▶ _WRITTEN INSTRUCTION_: All of the records below should be output exactly.

▶ _RAW RECORDS_:
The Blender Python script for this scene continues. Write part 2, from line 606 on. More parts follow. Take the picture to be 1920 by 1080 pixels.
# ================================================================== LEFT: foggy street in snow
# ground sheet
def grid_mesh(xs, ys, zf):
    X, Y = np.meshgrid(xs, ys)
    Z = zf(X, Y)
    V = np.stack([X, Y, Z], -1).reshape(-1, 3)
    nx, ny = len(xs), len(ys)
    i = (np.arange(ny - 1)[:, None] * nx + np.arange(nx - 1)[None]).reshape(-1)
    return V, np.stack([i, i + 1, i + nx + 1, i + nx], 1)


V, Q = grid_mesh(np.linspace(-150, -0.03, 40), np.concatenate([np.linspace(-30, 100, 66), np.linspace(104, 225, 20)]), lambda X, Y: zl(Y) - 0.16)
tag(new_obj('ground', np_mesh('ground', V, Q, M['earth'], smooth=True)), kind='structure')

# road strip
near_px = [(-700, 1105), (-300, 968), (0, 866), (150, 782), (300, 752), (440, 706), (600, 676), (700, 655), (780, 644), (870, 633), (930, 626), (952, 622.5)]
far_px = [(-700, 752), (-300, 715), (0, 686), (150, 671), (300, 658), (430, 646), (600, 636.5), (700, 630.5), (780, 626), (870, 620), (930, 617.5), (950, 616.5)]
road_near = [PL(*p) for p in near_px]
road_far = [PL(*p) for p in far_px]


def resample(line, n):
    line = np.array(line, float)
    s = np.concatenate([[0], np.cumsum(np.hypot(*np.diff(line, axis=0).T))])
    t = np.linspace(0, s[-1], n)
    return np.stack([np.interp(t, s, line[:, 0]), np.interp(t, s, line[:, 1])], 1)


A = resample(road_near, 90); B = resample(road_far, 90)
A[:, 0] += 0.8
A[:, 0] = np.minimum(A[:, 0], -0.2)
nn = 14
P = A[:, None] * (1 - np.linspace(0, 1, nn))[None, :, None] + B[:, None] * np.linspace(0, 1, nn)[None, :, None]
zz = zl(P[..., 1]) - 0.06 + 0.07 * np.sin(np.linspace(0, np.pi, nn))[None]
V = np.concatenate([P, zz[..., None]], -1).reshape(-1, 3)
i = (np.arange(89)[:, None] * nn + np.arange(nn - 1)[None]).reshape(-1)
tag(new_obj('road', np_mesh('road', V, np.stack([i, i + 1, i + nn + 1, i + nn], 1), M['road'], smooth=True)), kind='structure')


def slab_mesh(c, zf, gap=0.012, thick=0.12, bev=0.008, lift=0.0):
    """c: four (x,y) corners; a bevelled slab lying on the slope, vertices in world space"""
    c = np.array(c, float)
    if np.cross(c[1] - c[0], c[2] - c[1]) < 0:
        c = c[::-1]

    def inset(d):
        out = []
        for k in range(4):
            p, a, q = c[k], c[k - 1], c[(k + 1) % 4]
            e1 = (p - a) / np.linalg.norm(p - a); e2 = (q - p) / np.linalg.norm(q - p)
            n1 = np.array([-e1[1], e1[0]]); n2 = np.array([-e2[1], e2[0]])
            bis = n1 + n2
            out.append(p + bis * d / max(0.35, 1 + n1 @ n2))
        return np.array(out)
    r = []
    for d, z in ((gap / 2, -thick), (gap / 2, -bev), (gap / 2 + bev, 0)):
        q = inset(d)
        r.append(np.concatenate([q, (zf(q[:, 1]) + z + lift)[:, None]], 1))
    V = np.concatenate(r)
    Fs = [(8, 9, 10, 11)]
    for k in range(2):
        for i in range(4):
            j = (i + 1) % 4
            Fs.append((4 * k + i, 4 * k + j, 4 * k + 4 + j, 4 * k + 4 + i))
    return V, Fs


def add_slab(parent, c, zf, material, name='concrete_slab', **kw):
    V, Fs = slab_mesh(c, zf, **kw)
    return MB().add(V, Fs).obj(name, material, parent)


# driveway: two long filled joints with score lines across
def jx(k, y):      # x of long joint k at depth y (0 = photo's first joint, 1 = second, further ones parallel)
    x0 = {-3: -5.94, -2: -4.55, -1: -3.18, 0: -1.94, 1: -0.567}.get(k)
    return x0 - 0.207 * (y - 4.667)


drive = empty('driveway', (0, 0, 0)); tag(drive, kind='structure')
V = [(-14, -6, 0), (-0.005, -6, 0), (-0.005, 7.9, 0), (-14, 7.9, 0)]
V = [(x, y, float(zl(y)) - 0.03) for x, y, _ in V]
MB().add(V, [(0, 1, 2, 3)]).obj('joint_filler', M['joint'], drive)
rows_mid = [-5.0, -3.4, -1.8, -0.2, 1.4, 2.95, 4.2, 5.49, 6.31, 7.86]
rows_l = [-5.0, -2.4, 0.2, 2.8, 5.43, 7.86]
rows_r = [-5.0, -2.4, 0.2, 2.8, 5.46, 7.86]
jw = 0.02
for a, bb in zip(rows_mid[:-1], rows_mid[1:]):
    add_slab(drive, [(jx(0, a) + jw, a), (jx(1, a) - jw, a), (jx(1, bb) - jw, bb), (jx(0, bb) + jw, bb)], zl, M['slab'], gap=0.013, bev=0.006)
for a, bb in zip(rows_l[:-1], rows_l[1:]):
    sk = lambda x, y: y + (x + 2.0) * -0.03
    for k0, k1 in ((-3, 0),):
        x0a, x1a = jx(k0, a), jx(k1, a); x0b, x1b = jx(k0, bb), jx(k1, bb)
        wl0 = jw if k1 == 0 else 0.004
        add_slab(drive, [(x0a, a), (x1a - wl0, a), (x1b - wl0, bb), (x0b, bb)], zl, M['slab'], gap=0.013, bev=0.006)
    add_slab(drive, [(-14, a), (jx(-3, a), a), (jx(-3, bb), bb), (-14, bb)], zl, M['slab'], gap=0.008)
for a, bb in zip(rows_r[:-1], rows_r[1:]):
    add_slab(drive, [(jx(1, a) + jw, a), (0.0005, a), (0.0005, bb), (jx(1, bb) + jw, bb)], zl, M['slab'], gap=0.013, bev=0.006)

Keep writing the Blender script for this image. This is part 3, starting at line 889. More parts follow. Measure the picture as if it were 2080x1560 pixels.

▶ _WRITTEN SOLUTION_:
The Blender Python script for this scene continues. Write part 2, from line 606 on. More parts follow. Take the picture to be 1920 by 1080 pixels.
# ================================================================== LEFT: foggy street in snow
# ground sheet
def grid_mesh(xs, ys, zf):
    X, Y = np.meshgrid(xs, ys)
    Z = zf(X, Y)
    V = np.stack([X, Y, Z], -1).reshape(-1, 3)
    nx, ny = len(xs), len(ys)
    i = (np.arange(ny - 1)[:, None] * nx + np.arange(nx - 1)[None]).reshape(-1)
    return V, np.stack([i, i + 1, i + nx + 1, i + nx], 1)


V, Q = grid_mesh(np.linspace(-150, -0.03, 40), np.concatenate([np.linspace(-30, 100, 66), np.linspace(104, 225, 20)]), lambda X, Y: zl(Y) - 0.16)
tag(new_obj('ground', np_mesh('ground', V, Q, M['earth'], smooth=True)), kind='structure')

# road strip
near_px = [(-700, 1105), (-300, 968), (0, 866), (150, 782), (300, 752), (440, 706), (600, 676), (700, 655), (780, 644), (870, 633), (930, 626), (952, 622.5)]
far_px = [(-700, 752), (-300, 715), (0, 686), (150, 671), (300, 658), (430, 646), (600, 636.5), (700, 630.5), (780, 626), (870, 620), (930, 617.5), (950, 616.5)]
road_near = [PL(*p) for p in near_px]
road_far = [PL(*p) for p in far_px]


def resample(line, n):
    line = np.array(line, float)
    s = np.concatenate([[0], np.cumsum(np.hypot(*np.diff(line, axis=0).T))])
    t = np.linspace(0, s[-1], n)
    return np.stack([np.interp(t, s, line[:, 0]), np.interp(t, s, line[:, 1])], 1)


A = resample(road_near, 90); B = resample(road_far, 90)
A[:, 0] += 0.8
A[:, 0] = np.minimum(A[:, 0], -0.2)
nn = 14
P = A[:, None] * (1 - np.linspace(0, 1, nn))[None, :, None] + B[:, None] * np.linspace(0, 1, nn)[None, :, None]
zz = zl(P[..., 1]) - 0.06 + 0.07 * np.sin(np.linspace(0, np.pi, nn))[None]
V = np.concatenate([P, zz[..., None]], -1).reshape(-1, 3)
i = (np.arange(89)[:, None] * nn + np.arange(nn - 1)[None]).reshape(-1)
tag(new_obj('road', np_mesh('road', V, np.stack([i, i + 1, i + nn + 1, i + nn], 1), M['road'], smooth=True)), kind='structure')


def slab_mesh(c, zf, gap=0.012, thick=0.12, bev=0.008, lift=0.0):
    """c: four (x,y) corners; a bevelled slab lying on the slope, vertices in world space"""
    c = np.array(c, float)
    if np.cross(c[1] - c[0], c[2] - c[1]) < 0:
        c = c[::-1]

    def inset(d):
        out = []
        for k in range(4):
            p, a, q = c[k], c[k - 1], c[(k + 1) % 4]
            e1 = (p - a) / np.linalg.norm(p - a); e2 = (q - p) / np.linalg.norm(q - p)
            n1 = np.array([-e1[1], e1[0]]); n2 = np.array([-e2[1], e2[0]])
            bis = n1 + n2
            out.append(p + bis * d / max(0.35, 1 + n1 @ n2))
        return np.array(out)
    r = []
    for d, z in ((gap / 2, -thick), (gap / 2, -bev), (gap / 2 + bev, 0)):
        q = inset(d)
        r.append(np.concatenate([q, (zf(q[:, 1]) + z + lift)[:, None]], 1))
    V = np.concatenate(r)
    Fs = [(8, 9, 10, 11)]
    for k in range(2):
        for i in range(4):
            j = (i + 1) % 4
            Fs.append((4 * k + i, 4 * k + j, 4 * k + 4 + j, 4 * k + 4 + i))
    return V, Fs


def add_slab(parent, c, zf, material, name='concrete_slab', **kw):
    V, Fs = slab_mesh(c, zf, **kw)
    return MB().add(V, Fs).obj(name, material, parent)


# driveway: two long filled joints with score lines across
def jx(k, y):      # x of long joint k at depth y (0 = photo's first joint, 1 = second, further ones parallel)
    x0 = {-3: -5.94, -2: -4.55, -1: -3.18, 0: -1.94, 1: -0.567}.get(k)
    return x0 - 0.207 * (y - 4.667)


drive = empty('driveway', (0, 0, 0)); tag(drive, kind='structure')
V = [(-14, -6, 0), (-0.005, -6, 0), (-0.005, 7.9, 0), (-14, 7.9, 0)]
V = [(x, y, float(zl(y)) - 0.03) for x, y, _ in V]
MB().add(V, [(0, 1, 2, 3)]).obj('joint_filler', M['joint'], drive)
rows_mid = [-5.0, -3.4, -1.8, -0.2, 1.4, 2.95, 4.2, 5.49, 6.31, 7.86]
rows_l = [-5.0, -2.4, 0.2, 2.8, 5.43, 7.86]
rows_r = [-5.0, -2.4, 0.2, 2.8, 5.46, 7.86]
jw = 0.02
for a, bb in zip(rows_mid[:-1], rows_mid[1:]):
    add_slab(drive, [(jx(0, a) + jw, a), (jx(1, a) - jw, a), (jx(1, bb) - jw, bb), (jx(0, bb) + jw, bb)], zl, M['slab'], gap=0.013, bev=0.006)
for a, bb in zip(rows_l[:-1], rows_l[1:]):
    sk = lambda x, y: y + (x + 2.0) * -0.03
    for k0, k1 in ((-3, 0),):
        x0a, x1a = jx(k0, a), jx(k1, a); x0b, x1b = jx(k0, bb), jx(k1, bb)
        wl0 = jw if k1 == 0 else 0.004
        add_slab(drive, [(x0a, a), (x1a - wl0, a), (x1b - wl0, bb), (x0b, bb)], zl, M['slab'], gap=0.013, bev=0.006)
    add_slab(drive, [(-14, a), (jx(-3, a), a), (jx(-3, bb), bb), (-14, bb)], zl, M['slab'], gap=0.008)
for a, bb in zip(rows_r[:-1], rows_r[1:]):
    add_slab(drive, [(jx(1, a) + jw, a), (0.0005, a), (0.0005, bb), (jx(1, bb) + jw, bb)], zl, M['slab'], gap=0.013, bev=0.006)

Keep writing the Blender script for this image. This is part 3, starting at line 889. More parts follow. Measure the picture as if it were 2080x1560 pixels.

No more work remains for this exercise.